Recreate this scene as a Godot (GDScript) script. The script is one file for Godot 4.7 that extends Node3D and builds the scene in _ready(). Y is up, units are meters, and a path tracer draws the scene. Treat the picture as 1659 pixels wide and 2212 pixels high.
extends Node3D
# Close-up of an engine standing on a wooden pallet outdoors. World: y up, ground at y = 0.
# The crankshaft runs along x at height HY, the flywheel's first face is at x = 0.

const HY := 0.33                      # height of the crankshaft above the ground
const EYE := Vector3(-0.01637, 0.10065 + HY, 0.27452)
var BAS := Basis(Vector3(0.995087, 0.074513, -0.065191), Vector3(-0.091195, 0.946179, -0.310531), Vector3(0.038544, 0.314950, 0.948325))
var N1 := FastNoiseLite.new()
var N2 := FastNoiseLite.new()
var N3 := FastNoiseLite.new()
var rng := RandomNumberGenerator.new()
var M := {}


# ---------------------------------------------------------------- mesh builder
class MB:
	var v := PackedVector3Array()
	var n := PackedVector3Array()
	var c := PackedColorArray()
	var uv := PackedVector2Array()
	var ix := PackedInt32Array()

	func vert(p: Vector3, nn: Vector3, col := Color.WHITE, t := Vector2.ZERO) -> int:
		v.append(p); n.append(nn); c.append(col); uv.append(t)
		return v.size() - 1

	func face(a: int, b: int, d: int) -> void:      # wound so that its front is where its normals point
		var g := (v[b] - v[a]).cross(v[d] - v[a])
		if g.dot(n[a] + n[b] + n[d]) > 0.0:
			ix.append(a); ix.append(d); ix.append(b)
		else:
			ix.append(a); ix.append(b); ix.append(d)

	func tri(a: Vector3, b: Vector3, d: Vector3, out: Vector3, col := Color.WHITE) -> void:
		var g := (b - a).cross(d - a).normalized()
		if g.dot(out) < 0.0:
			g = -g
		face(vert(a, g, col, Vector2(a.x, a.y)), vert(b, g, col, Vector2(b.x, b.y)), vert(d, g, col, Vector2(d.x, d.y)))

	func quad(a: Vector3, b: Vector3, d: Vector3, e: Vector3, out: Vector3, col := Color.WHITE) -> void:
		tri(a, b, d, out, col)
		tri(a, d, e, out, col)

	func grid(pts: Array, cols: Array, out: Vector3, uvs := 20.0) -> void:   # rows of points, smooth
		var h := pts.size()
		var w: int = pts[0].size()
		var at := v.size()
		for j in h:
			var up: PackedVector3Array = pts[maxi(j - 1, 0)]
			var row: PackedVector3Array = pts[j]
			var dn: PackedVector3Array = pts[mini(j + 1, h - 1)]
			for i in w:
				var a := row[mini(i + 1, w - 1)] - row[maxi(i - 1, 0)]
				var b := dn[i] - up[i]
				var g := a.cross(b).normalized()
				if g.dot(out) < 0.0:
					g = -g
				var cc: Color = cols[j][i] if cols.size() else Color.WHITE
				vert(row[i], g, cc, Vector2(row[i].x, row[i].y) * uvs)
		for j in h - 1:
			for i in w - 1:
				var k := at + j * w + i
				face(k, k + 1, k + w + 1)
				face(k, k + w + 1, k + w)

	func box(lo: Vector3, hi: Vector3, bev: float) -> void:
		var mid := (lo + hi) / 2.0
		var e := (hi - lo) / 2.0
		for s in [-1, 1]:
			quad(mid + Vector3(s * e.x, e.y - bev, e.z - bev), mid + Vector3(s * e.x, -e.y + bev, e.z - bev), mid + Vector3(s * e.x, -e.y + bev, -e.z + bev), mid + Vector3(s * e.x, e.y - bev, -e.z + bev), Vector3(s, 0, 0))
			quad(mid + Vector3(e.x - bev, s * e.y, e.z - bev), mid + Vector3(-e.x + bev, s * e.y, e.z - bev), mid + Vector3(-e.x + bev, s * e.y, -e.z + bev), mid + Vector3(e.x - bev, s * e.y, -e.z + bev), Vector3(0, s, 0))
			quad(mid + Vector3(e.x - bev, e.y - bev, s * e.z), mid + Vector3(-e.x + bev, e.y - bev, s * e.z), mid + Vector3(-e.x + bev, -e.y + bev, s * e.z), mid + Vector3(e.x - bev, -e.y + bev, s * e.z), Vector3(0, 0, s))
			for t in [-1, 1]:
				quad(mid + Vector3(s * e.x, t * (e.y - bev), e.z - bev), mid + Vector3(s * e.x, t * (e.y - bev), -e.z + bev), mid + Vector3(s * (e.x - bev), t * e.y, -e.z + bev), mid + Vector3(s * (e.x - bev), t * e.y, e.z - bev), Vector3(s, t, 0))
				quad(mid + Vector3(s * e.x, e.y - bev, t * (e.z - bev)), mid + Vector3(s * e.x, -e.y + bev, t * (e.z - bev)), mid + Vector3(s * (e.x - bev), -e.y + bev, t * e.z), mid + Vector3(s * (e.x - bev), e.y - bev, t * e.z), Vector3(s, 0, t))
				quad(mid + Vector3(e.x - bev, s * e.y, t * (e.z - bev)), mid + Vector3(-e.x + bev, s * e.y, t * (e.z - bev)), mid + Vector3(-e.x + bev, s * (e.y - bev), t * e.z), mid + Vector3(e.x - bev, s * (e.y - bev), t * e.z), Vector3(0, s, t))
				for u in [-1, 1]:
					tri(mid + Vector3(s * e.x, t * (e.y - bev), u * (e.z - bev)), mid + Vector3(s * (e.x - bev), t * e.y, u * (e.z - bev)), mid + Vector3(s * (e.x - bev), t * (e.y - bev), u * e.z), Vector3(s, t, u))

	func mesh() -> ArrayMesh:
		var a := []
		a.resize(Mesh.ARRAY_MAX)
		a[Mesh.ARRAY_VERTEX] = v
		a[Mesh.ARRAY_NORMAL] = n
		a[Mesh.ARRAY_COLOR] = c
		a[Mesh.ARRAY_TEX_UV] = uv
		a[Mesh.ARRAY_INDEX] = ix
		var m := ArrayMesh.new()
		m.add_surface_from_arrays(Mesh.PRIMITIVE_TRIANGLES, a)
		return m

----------

WHAT IS REQUIRED
Make an exact copy of the material above.

RESPONSE
Recreate this scene as a Godot (GDScript) script. The script is one file for Godot 4.7 that extends Node3D and builds the scene in _ready(). Y is up, units are meters, and a path tracer draws the scene. Treat the picture as 1659 pixels wide and 2212 pixels high.
extends Node3D
# Close-up of an engine standing on a wooden pallet outdoors. World: y up, ground at y = 0.
# The crankshaft runs along x at height HY, the flywheel's first face is at x = 0.

const HY := 0.33                      # height of the crankshaft above the ground
const EYE := Vector3(-0.01637, 0.10065 + HY, 0.27452)
var BAS := Basis(Vector3(0.995087, 0.074513, -0.065191), Vector3(-0.091195, 0.946179, -0.310531), Vector3(0.038544, 0.314950, 0.948325))
var N1 := FastNoiseLite.new()
var N2 := FastNoiseLite.new()
var N3 := FastNoiseLite.new()
var rng := RandomNumberGenerator.new()
var M := {}


# ---------------------------------------------------------------- mesh builder
class MB:
	var v := PackedVector3Array()
	var n := PackedVector3Array()
	var c := PackedColorArray()
	var uv := PackedVector2Array()
	var ix := PackedInt32Array()

	func vert(p: Vector3, nn: Vector3, col := Color.WHITE, t := Vector2.ZERO) -> int:
		v.append(p); n.append(nn); c.append(col); uv.append(t)
		return v.size() - 1

	func face(a: int, b: int, d: int) -> void:      # wound so that its front is where its normals point
		var g := (v[b] - v[a]).cross(v[d] - v[a])
		if g.dot(n[a] + n[b] + n[d]) > 0.0:
			ix.append(a); ix.append(d); ix.append(b)
		else:
			ix.append(a); ix.append(b); ix.append(d)

	func tri(a: Vector3, b: Vector3, d: Vector3, out: Vector3, col := Color.WHITE) -> void:
		var g := (b - a).cross(d - a).normalized()
		if g.dot(out) < 0.0:
			g = -g
		face(vert(a, g, col, Vector2(a.x, a.y)), vert(b, g, col, Vector2(b.x, b.y)), vert(d, g, col, Vector2(d.x, d.y)))

	func quad(a: Vector3, b: Vector3, d: Vector3, e: Vector3, out: Vector3, col := Color.WHITE) -> void:
		tri(a, b, d, out, col)
		tri(a, d, e, out, col)

	func grid(pts: Array, cols: Array, out: Vector3, uvs := 20.0) -> void:   # rows of points, smooth
		var h := pts.size()
		var w: int = pts[0].size()
		var at := v.size()
		for j in h:
			var up: PackedVector3Array = pts[maxi(j - 1, 0)]
			var row: PackedVector3Array = pts[j]
			var dn: PackedVector3Array = pts[mini(j + 1, h - 1)]
			for i in w:
				var a := row[mini(i + 1, w - 1)] - row[maxi(i - 1, 0)]
				var b := dn[i] - up[i]
				var g := a.cross(b).normalized()
				if g.dot(out) < 0.0:
					g = -g
				var cc: Color = cols[j][i] if cols.size() else Color.WHITE
				vert(row[i], g, cc, Vector2(row[i].x, row[i].y) * uvs)
		for j in h - 1:
			for i in w - 1:
				var k := at + j * w + i
				face(k, k + 1, k + w + 1)
				face(k, k + w + 1, k + w)

	func box(lo: Vector3, hi: Vector3, bev: float) -> void:
		var mid := (lo + hi) / 2.0
		var e := (hi - lo) / 2.0
		for s in [-1, 1]:
			quad(mid + Vector3(s * e.x, e.y - bev, e.z - bev), mid + Vector3(s * e.x, -e.y + bev, e.z - bev), mid + Vector3(s * e.x, -e.y + bev, -e.z + bev), mid + Vector3(s * e.x, e.y - bev, -e.z + bev), Vector3(s, 0, 0))
			quad(mid + Vector3(e.x - bev, s * e.y, e.z - bev), mid + Vector3(-e.x + bev, s * e.y, e.z - bev), mid + Vector3(-e.x + bev, s * e.y, -e.z + bev), mid + Vector3(e.x - bev, s * e.y, -e.z + bev), Vector3(0, s, 0))
			quad(mid + Vector3(e.x - bev, e.y - bev, s * e.z), mid + Vector3(-e.x + bev, e.y - bev, s * e.z), mid + Vector3(-e.x + bev, -e.y + bev, s * e.z), mid + Vector3(e.x - bev, -e.y + bev, s * e.z), Vector3(0, 0, s))
			for t in [-1, 1]:
				quad(mid + Vector3(s * e.x, t * (e.y - bev), e.z - bev), mid + Vector3(s * e.x, t * (e.y - bev), -e.z + bev), mid + Vector3(s * (e.x - bev), t * e.y, -e.z + bev), mid + Vector3(s * (e.x - bev), t * e.y, e.z - bev), Vector3(s, t, 0))
				quad(mid + Vector3(s * e.x, e.y - bev, t * (e.z - bev)), mid + Vector3(s * e.x, -e.y + bev, t * (e.z - bev)), mid + Vector3(s * (e.x - bev), -e.y + bev, t * e.z), mid + Vector3(s * (e.x - bev), e.y - bev, t * e.z), Vector3(s, 0, t))
				quad(mid + Vector3(e.x - bev, s * e.y, t * (e.z - bev)), mid + Vector3(-e.x + bev, s * e.y, t * (e.z - bev)), mid + Vector3(-e.x + bev, s * (e.y - bev), t * e.z), mid + Vector3(e.x - bev, s * (e.y - bev), t * e.z), Vector3(0, s, t))
				for u in [-1, 1]:
					tri(mid + Vector3(s * e.x, t * (e.y - bev), u * (e.z - bev)), mid + Vector3(s * (e.x - bev), t * e.y, u * (e.z - bev)), mid + Vector3(s * (e.x - bev), t * (e.y - bev), u * e.z), Vector3(s, t, u))

	func mesh() -> ArrayMesh:
		var a := []
		a.resize(Mesh.ARRAY_MAX)
		a[Mesh.ARRAY_VERTEX] = v
		a[Mesh.ARRAY_NORMAL] = n
		a[Mesh.ARRAY_COLOR] = c
		a[Mesh.ARRAY_TEX_UV] = uv
		a[Mesh.ARRAY_INDEX] = ix
		var m := ArrayMesh.new()
		m.add_surface_from_arrays(Mesh.PRIMITIVE_TRIANGLES, a)
		return m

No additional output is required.